Should the agent send the first reply automatically?
No. Sending words to a stranger under your name is one of the two irreversible acts in triage (the other is deleting data), so the playbook makes it structurally impossible: the agent writes the reply as a draft activity marked pending approval and has no send permission at all. Graduate to auto-send only after weeks of reviewing drafts, and even then only for tier A replies that follow a template you wrote.
What is the difference between lead triage and lead scoring?
Triage is a one-time decision at the moment of arrival: is this person new, do they fit, do they deserve a deal and a reply today. Scoring is a continuous ranking of everyone already in the database, recomputed on a schedule as intent decays. They complement each other: triage sets the initial tier and routes the hand-raisers, scoring re-sorts the rest of the pile over time.
What should happen to leads that do not fit the ICP?
Disqualify in writing, never delete. The agent sets a do-not-pursue flag plus a one-sentence reason a human would accept, and the record stays. Deleting non-fit leads destroys the evidence you need to audit the agent's judgment, invites the same person to be re-created as a fresh lead next week, and erases the disqualification patterns that tell you your ICP definition is drifting.
Can this triage playbook run without Relm?

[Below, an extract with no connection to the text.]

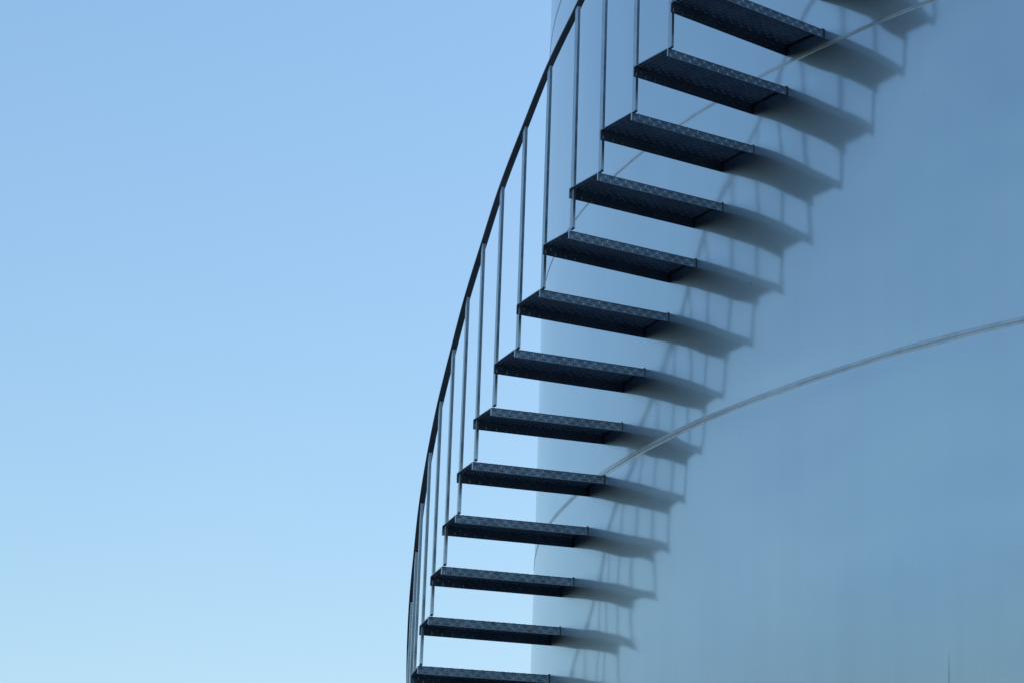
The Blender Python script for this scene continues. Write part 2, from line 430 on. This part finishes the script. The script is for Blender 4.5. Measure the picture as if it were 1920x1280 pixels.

Yes. The flow - write-first dedupe, tier rubric, route, draft, log - works against any CRM an agent can reach. You need three capabilities: a create endpoint that rejects duplicates with the existing record (or a cheap exact-match lookup), custom fields for the triage verdict, and a way to store a draft without sending it. Relm is simply the shortest path because the 409-with-existing semantics, substring search, and backdatable activities are native.